Why the need for a tax increase when their general fund has actually been growing due to sales from new businesses? From Petaluma 360:
"The city’s $39.5 million budget for 2014-15 shows a general fund growth of about $2.7 million, thanks to increasing sales tax revenue from a slew of major retailers opening. But Petaluma still faces a major general fund deficit by 2017 — mostly due to rising employee pension and health care costs."
Coming to your town soon? Nope. It's already happening in Eureka and any number of other cities and counties across the state.
6 Comments:
Taxes will continue to rise, pension reform or not. It's the cost of living in the most popular state in the Country.
As long as folks like you accept it. We can't have an ever increasing percentage of people's earnings going to government, especially as is the case now where you get less and less for the money you pay in taxes.
And that's pretty much what's happening across the state now with taxes having to be raised simply to pay for employees when they're no longer working for government.
Besides the Eureka Transaction and Use Tax Fortuna is proposing a 1% sales tax increase along with Rio Dell who is also proposing a 1% sales tax increase. Blue Lake is proposing a 4% utility user tax and Humboldt County has been mulling over a 1% sales tax and a high use utility user tax similar to Arcata's. Most all of this will be before the voters in November.
Yep, and there will likely be more to come. Will we be asked to pass another half or full cent increase in the next few years when the current taxes aren't enough?
Remember that this is just local sales and utility taxes. They're considering raising the federal gasoline tax, too, along with probably others we haven't heard about..yet.
"taxes having to be raised simply to pay for employees when they're no longer working for government."
What's your solution? Deny people the pensions they've been promised and which were part of the calculation they made when they accepted the job and stuck with it all those years?
Going forward, we could reduce the pension benefits offered to new employees, but we still have to pay what's been promised in the past. And, by the way, if you offer less in the way of pensions and benefits, you may have to pay more in base salary in order to attract workers. Maybe that's better, as it's more pay-as-you-go, but in the meantime if we switch to that arrangement we'll basically be paying more up-front for the new workers, at the same time as we're paying more at the back end for retired workers. Might save us money in the long term, but the short-term's gonna be a bitch. So there are no easy answers that, as far as I can tell.

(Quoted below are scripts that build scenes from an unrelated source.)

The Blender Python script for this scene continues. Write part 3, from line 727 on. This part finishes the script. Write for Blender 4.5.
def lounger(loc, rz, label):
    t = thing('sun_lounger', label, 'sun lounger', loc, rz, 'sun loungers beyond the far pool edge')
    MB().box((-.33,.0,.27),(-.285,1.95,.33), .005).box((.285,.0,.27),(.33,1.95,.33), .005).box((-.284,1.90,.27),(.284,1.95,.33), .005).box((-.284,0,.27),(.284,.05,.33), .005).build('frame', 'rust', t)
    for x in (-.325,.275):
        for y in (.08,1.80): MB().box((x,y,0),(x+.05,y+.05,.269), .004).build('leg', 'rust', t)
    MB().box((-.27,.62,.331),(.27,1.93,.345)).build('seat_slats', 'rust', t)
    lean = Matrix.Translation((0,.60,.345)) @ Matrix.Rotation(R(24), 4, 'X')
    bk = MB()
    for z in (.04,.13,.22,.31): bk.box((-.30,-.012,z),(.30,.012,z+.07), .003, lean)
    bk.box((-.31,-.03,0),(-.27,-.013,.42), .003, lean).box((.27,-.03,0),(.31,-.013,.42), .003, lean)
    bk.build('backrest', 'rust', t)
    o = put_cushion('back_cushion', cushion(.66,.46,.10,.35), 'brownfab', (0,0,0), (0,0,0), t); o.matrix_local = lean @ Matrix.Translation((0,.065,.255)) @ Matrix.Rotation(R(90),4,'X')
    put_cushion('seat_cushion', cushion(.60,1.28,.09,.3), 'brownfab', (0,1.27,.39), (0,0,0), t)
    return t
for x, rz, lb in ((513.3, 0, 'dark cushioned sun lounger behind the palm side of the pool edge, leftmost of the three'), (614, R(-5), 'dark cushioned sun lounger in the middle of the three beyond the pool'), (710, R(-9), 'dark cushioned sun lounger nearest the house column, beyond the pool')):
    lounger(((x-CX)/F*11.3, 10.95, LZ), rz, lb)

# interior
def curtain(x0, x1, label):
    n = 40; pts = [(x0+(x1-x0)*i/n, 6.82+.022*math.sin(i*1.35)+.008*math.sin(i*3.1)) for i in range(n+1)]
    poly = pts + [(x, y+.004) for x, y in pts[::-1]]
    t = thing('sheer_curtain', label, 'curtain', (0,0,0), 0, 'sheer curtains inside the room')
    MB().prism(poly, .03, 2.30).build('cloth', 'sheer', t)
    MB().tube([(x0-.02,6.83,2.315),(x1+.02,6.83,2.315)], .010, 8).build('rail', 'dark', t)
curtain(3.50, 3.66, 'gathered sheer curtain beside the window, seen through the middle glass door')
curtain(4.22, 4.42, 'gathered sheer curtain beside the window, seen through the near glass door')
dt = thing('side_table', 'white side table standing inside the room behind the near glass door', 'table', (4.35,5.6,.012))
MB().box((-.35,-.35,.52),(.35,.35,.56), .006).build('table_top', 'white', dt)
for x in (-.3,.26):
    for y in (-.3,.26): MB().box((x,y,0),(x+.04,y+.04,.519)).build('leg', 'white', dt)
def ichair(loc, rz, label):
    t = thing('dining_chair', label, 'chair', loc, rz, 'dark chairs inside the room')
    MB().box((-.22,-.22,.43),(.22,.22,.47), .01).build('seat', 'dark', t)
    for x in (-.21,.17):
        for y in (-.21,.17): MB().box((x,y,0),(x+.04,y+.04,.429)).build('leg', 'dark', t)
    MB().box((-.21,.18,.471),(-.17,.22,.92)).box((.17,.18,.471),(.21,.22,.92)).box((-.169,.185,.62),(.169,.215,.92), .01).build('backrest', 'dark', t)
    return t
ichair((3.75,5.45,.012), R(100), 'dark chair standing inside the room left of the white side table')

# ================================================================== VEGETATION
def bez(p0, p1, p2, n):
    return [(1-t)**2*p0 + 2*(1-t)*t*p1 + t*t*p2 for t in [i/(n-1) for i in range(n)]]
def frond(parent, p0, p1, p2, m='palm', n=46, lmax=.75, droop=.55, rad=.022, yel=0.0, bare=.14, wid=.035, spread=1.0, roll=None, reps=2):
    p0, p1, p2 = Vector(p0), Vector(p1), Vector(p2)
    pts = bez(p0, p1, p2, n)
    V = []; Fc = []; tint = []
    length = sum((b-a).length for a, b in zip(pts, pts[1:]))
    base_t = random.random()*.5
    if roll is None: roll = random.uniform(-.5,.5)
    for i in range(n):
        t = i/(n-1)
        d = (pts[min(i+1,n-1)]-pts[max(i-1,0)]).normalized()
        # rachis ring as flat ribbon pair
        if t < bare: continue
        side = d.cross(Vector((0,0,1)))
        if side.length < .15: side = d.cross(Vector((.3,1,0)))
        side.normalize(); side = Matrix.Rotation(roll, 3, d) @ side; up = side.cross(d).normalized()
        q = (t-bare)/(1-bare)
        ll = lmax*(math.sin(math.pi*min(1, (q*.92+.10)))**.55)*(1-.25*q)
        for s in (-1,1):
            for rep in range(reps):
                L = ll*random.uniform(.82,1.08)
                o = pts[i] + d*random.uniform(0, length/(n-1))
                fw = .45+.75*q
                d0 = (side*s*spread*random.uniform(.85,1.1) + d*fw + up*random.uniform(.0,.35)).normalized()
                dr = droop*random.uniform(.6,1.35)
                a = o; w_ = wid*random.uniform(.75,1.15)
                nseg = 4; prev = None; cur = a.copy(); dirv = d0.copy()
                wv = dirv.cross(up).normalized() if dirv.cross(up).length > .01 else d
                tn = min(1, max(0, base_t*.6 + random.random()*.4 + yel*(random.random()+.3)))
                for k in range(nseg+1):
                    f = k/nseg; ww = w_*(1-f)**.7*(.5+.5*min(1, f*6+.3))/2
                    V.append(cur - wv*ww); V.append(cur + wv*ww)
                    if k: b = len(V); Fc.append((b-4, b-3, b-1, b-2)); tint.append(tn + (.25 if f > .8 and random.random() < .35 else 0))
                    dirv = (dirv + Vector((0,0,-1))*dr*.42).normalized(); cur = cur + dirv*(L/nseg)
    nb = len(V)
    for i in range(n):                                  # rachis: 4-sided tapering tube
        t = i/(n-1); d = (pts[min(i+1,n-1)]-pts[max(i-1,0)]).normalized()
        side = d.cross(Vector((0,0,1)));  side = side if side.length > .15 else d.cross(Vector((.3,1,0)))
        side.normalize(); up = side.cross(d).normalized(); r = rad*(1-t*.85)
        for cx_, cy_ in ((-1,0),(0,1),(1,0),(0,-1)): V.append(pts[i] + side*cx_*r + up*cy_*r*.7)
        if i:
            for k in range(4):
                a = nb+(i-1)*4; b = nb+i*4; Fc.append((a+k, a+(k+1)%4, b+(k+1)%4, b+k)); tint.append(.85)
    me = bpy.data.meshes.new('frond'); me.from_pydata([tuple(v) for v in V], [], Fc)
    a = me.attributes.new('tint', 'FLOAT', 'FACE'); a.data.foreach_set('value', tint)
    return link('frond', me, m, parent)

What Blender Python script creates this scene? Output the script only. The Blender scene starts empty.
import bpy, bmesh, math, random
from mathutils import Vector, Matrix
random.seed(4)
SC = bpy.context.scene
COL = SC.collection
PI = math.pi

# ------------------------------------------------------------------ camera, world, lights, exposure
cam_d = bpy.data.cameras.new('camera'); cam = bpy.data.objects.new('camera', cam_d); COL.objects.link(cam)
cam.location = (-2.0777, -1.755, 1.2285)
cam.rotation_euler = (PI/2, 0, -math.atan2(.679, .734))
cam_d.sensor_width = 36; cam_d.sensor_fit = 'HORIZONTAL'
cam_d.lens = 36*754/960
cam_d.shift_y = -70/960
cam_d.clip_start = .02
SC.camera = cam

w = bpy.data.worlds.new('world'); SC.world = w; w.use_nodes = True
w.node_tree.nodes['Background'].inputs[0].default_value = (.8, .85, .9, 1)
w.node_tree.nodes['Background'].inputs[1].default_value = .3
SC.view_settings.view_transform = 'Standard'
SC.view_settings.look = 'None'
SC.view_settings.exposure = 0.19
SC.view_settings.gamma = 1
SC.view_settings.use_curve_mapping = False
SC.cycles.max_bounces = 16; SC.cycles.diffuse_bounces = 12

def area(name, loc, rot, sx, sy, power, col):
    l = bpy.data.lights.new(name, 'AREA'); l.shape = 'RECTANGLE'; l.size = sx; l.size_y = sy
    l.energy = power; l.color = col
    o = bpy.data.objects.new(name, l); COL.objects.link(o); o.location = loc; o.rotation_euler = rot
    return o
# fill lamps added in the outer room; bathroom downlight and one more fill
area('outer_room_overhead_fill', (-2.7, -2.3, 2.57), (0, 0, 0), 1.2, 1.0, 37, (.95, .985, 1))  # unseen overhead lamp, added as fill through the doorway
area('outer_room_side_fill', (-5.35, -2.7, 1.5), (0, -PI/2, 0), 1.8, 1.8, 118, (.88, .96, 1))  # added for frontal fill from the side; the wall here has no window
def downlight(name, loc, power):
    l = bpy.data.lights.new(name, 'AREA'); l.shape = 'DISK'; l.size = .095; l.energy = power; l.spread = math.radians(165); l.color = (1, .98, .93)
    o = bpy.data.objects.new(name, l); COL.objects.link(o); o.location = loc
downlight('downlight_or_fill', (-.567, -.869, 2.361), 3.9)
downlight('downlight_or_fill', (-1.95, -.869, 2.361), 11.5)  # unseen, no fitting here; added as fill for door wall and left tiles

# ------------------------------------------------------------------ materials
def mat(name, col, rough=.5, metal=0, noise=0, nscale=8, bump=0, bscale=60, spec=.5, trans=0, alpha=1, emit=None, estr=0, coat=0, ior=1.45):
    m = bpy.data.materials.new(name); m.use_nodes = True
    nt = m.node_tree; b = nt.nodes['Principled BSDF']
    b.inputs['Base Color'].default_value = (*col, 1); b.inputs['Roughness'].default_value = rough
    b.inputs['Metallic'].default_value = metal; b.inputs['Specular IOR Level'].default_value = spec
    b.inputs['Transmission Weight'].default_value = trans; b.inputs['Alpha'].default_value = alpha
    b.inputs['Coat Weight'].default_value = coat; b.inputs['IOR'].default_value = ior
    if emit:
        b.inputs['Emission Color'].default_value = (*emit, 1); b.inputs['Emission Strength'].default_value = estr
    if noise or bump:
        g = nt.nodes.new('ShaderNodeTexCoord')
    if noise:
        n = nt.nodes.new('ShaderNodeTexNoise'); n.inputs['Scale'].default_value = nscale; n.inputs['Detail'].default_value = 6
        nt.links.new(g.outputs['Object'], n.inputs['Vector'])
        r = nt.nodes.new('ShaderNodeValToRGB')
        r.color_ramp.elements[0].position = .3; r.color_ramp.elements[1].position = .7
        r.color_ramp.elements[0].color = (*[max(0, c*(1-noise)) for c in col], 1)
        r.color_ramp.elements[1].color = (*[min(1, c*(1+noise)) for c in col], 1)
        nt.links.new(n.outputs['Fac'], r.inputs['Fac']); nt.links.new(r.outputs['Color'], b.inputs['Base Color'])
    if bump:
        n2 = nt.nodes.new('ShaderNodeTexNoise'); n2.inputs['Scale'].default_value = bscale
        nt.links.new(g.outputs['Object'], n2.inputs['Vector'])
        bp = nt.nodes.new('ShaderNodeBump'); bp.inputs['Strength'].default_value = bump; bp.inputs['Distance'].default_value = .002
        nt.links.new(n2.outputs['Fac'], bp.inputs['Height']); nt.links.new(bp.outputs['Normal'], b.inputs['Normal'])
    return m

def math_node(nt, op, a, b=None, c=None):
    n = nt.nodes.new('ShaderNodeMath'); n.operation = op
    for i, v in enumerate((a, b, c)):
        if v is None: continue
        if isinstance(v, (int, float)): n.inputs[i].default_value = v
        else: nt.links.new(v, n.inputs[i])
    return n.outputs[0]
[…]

"Going forward, we could reduce the pension benefits offered to new employees, but we still have to pay what's been promised in the past."
That is correct, and we'll be paying for current retirees and future ones for decades, even if we do put future employees on a more sustainable program. Just blowing it off and not addressing the issue, as is being done in many places, just means it will be longer before we get out from under this.